Puis arrive deux événements importants, le séïsme d'abord, et le coup de fil "de trop" et ces deux faits cumulés créent ou plutôt occultent ce qui paraît d'une évidence pourtant flagrante... ATTENTION SPOILERS !... pourquoi Arzu/Sabiha se bloque autant, semble amorphe, tergiverse et fait tout sauf la logique même : appelez les secours habituels pompiers ou autres ?! Un patron à sa botte, un soupçon d'explications et de bon sens suffisait.
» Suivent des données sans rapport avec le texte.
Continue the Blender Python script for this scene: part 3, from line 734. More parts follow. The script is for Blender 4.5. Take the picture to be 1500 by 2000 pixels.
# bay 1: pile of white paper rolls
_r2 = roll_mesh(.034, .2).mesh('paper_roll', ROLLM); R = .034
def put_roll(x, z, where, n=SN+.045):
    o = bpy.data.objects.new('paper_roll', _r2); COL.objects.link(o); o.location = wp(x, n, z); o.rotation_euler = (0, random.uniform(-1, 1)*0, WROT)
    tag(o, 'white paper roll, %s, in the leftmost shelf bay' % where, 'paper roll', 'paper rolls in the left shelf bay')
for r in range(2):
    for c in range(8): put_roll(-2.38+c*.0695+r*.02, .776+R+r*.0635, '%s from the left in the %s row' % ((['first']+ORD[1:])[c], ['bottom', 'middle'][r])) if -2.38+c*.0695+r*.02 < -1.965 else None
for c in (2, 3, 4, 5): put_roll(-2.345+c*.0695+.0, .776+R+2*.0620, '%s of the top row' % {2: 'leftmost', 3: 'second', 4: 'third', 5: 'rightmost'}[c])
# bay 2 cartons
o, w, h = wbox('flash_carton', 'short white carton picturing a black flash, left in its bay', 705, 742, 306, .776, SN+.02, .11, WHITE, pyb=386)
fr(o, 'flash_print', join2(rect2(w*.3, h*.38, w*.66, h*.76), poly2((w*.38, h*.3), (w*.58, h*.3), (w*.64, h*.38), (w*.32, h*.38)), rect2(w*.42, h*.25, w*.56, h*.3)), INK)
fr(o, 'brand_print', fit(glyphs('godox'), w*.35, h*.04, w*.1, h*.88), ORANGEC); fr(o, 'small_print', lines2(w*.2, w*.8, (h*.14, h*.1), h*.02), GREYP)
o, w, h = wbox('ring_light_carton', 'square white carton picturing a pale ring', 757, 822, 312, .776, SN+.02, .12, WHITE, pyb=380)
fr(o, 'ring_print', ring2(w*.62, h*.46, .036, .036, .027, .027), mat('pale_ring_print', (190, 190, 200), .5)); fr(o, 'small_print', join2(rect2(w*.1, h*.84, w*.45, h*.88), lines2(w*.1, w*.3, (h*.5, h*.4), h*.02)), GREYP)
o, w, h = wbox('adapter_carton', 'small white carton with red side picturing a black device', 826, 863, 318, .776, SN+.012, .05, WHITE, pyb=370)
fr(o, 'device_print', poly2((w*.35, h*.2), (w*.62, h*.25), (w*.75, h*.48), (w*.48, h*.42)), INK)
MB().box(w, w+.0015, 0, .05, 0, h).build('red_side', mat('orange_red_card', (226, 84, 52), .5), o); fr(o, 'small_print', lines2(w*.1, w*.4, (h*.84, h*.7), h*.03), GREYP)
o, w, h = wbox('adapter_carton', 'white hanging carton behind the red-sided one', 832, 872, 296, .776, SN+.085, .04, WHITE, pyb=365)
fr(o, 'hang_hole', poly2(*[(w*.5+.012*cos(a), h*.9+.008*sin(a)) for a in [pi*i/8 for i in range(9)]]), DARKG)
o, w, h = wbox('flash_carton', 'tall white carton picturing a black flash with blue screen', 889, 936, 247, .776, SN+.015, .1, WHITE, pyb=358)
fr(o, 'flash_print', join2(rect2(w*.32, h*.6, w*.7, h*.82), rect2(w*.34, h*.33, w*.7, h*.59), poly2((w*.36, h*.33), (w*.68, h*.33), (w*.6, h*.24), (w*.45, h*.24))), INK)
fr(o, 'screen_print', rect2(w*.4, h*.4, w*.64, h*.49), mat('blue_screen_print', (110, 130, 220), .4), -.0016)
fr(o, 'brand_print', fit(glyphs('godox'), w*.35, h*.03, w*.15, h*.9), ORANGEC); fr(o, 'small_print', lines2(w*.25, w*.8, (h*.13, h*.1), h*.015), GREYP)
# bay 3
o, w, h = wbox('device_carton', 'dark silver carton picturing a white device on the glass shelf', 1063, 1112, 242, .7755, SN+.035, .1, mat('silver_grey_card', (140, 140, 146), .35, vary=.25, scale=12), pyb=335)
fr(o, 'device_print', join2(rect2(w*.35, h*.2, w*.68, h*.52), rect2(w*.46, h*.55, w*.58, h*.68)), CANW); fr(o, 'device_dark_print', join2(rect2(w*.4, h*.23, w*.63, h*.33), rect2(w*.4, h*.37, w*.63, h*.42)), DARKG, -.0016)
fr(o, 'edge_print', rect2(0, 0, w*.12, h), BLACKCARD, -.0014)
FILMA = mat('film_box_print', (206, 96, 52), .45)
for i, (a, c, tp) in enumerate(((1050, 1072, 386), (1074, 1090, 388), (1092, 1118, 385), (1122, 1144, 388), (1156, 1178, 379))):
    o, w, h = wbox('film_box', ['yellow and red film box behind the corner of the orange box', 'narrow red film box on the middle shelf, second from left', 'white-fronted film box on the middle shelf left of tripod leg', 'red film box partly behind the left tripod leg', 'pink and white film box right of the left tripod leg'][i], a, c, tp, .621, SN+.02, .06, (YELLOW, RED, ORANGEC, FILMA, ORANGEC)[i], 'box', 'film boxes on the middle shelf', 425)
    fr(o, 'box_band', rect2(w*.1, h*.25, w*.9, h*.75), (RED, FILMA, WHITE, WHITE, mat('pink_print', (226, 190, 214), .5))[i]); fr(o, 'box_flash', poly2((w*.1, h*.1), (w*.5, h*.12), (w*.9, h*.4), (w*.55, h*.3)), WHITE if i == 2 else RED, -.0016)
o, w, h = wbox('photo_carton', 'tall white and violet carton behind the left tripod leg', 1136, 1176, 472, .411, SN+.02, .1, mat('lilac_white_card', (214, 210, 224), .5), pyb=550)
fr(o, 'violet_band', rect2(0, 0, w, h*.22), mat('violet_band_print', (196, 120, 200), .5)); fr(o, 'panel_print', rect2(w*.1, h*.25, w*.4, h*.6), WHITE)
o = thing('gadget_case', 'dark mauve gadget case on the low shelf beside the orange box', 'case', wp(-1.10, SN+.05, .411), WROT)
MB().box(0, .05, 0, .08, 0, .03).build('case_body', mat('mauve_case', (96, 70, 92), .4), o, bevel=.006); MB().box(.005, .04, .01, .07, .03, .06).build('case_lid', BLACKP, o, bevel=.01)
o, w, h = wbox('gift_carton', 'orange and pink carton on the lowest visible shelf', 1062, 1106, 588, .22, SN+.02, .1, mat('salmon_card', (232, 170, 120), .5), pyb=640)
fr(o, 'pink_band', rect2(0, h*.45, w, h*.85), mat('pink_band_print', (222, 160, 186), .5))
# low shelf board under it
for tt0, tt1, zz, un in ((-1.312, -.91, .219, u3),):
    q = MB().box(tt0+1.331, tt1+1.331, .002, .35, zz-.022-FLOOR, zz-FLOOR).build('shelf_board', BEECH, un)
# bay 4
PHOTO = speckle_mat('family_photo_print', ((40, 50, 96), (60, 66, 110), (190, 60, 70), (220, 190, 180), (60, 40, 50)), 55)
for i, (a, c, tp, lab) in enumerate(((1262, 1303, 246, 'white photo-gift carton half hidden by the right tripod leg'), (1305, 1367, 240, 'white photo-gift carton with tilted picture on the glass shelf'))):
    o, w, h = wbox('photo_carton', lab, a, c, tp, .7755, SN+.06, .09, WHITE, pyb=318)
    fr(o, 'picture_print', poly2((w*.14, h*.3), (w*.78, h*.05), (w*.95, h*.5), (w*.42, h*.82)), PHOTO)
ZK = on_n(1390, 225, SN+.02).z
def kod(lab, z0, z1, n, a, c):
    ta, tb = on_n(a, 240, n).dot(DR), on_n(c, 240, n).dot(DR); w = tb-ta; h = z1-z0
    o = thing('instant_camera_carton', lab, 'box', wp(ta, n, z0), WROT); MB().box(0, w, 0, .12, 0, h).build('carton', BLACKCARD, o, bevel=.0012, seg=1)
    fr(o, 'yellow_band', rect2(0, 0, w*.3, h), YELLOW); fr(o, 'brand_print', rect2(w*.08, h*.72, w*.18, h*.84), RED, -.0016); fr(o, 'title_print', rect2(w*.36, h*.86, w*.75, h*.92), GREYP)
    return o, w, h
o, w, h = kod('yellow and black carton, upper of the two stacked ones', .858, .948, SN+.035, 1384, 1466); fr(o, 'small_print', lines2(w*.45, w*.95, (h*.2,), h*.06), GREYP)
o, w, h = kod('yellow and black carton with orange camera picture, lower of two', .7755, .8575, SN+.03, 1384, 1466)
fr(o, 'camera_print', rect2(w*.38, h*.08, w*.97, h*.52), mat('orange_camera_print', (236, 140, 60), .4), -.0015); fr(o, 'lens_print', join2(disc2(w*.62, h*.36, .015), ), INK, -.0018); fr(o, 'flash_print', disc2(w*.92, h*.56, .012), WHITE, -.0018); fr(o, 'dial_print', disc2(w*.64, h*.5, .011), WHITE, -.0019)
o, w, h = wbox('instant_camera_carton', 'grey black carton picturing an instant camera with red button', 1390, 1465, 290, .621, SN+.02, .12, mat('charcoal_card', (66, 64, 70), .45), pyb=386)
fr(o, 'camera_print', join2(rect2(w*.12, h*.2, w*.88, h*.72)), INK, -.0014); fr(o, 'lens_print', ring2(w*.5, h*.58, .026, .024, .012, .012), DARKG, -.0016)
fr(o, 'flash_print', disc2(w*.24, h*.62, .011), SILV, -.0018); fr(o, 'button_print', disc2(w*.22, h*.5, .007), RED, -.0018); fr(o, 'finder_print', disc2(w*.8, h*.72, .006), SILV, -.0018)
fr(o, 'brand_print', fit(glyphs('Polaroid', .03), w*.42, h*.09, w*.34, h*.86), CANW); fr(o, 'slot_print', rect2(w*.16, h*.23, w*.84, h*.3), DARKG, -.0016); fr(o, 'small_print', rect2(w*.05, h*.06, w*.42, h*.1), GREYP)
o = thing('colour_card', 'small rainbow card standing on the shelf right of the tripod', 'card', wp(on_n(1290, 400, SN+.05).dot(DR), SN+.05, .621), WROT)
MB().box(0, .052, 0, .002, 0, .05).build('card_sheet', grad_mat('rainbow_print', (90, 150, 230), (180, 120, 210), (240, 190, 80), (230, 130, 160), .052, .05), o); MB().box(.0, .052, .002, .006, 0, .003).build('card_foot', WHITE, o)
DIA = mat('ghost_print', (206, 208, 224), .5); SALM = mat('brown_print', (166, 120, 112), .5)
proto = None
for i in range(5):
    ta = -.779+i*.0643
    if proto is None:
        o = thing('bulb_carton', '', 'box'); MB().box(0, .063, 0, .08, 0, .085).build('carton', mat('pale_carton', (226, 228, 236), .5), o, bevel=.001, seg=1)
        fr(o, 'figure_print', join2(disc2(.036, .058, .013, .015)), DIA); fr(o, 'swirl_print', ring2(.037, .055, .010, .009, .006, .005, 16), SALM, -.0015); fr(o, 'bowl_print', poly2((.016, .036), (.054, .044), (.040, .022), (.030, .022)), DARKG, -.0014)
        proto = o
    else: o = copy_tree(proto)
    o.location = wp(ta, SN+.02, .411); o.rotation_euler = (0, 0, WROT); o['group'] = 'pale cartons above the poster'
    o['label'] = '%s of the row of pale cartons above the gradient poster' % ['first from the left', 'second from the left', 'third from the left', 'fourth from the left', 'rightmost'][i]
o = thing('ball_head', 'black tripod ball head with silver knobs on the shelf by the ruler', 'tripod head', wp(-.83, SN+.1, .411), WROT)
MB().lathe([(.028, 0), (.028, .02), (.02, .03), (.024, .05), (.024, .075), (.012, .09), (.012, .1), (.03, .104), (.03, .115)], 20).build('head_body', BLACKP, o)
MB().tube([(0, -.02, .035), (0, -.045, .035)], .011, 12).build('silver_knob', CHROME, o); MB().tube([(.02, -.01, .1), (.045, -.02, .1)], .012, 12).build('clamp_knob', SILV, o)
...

Apparemment les juges trucs sont facilement bernés, où comment cacher son travail en mentant tout simplement ?! Quid de la fiche de salaire etc... Ensuite les femmes de la hotline semblent plutôt s'apprécier au début et avoir une entente a priori au moins cordiale et en une dizaine de secondes on se retrouve dans une jalousie de cours de récré ?!... FIN SPOILERS !... Avec un tel récit le duo de réalisateurs-scénaristes frappent fort contre la misogynie accentuée par l'hypocrisie religieuse, mais aussi contre les élites et la corruption et dans sa première partie le tout est aussi cohérent que plein d'acuité. Mais au fil du récit on sent que les cinéastes veulent se faire plus directs, le ton de fait moins subtil, plus didactique pour finir dans une sorte d'apothéose convenue et moralisatrice, surtout amenée avec de gros sabots. La réalisatrice se sent obliger de préciser que ce passage est tiré d'un discours dont elle a été témoin en 1992 alors qu'elle était étudiante. Oui ce discours est juste et si beau car si logique et tant actuel mais est amené un peu aux forceps jusqu'à ces dernières secondes trop invraisemblables. Le film surnage surtout par la performance de l'actrice Saadet Isil Aksoy, épatante, bien servie par une réalisation qui se focalise essentiellement sur elle.